Short problem: Return only the lines running from the line with "What Blender Python" down to the line with "return (f(r), f(g), f(b), 1)", both included, exactly as they appear.

Records:
======

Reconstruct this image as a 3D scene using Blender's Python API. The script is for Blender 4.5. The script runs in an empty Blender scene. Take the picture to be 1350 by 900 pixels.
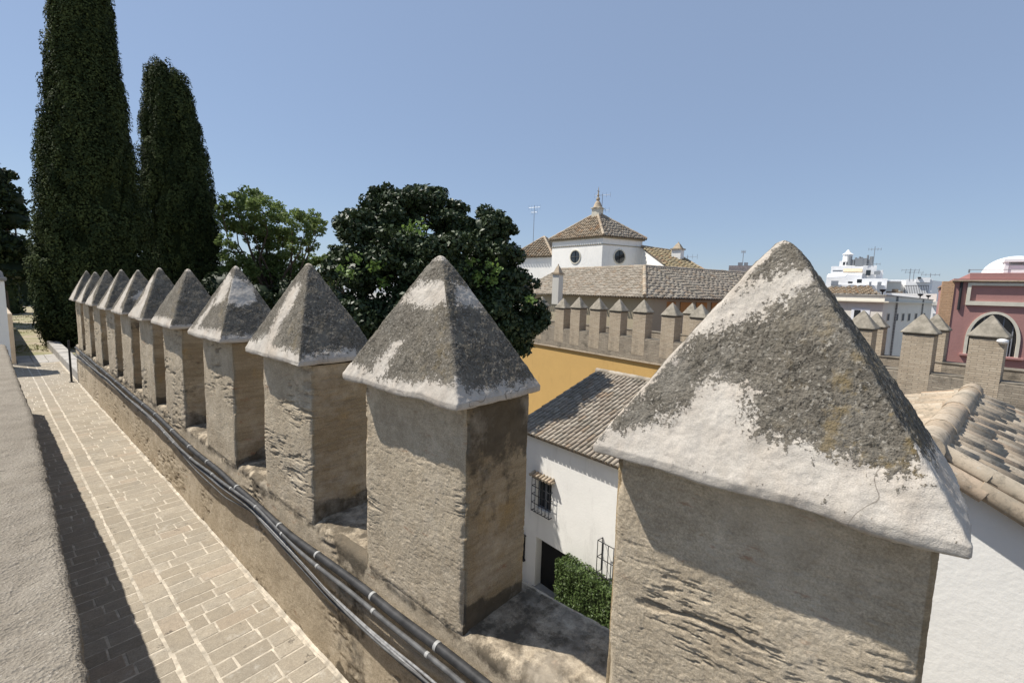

======

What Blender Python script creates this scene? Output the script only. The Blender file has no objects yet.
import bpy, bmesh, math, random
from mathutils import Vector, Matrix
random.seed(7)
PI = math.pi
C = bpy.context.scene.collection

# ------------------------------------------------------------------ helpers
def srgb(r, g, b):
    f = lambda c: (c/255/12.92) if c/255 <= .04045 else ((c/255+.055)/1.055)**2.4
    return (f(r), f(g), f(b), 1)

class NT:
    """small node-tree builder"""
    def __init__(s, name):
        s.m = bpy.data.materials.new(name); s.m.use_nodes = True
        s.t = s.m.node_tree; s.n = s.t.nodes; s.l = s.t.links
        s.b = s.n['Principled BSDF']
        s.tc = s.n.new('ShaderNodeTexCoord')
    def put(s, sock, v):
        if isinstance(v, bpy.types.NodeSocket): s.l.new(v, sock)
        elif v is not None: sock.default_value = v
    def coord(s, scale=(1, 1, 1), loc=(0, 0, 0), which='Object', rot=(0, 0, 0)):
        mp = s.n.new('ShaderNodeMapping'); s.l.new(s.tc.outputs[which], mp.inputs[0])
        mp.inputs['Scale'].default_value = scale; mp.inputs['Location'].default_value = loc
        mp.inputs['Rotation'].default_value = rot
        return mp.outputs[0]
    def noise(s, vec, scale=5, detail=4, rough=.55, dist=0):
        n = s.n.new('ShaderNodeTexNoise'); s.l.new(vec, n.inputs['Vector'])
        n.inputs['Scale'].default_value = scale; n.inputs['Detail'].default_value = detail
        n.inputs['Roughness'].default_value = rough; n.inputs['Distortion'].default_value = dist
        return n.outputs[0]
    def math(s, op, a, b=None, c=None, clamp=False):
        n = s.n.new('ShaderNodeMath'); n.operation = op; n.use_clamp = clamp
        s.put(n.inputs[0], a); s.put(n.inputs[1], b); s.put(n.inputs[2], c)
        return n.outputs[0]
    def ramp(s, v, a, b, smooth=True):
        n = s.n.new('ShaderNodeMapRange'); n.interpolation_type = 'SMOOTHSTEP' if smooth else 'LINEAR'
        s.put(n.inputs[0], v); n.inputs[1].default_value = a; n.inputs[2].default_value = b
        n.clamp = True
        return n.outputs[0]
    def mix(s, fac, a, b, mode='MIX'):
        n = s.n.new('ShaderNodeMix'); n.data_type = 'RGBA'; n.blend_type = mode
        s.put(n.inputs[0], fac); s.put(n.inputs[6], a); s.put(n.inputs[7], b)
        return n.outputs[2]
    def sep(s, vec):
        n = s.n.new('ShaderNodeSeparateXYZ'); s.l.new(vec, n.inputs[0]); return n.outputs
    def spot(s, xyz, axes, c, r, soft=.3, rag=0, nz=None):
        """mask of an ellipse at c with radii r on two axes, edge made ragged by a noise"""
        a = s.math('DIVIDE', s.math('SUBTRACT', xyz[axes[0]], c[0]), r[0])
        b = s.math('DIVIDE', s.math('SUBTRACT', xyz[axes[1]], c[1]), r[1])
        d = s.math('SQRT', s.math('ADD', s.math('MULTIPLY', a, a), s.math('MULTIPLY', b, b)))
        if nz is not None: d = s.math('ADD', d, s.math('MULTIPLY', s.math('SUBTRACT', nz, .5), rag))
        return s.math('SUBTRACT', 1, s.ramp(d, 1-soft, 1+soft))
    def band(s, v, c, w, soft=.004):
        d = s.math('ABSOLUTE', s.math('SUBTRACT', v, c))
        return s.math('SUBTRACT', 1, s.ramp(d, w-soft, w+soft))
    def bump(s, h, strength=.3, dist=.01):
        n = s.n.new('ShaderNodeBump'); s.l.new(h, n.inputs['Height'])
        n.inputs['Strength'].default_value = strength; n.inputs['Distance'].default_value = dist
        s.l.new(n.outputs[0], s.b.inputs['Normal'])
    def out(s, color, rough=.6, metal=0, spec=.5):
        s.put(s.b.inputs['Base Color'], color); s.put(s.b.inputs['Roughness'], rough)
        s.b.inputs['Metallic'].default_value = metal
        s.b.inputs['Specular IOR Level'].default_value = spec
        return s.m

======

Written response:
What Blender Python script creates this scene? Output the script only. The Blender file has no objects yet.
import bpy, bmesh, math, random
from mathutils import Vector, Matrix
random.seed(7)
PI = math.pi
C = bpy.context.scene.collection

# ------------------------------------------------------------------ helpers
def srgb(r, g, b):
    f = lambda c: (c/255/12.92) if c/255 <= .04045 else ((c/255+.055)/1.055)**2.4
    return (f(r), f(g), f(b), 1)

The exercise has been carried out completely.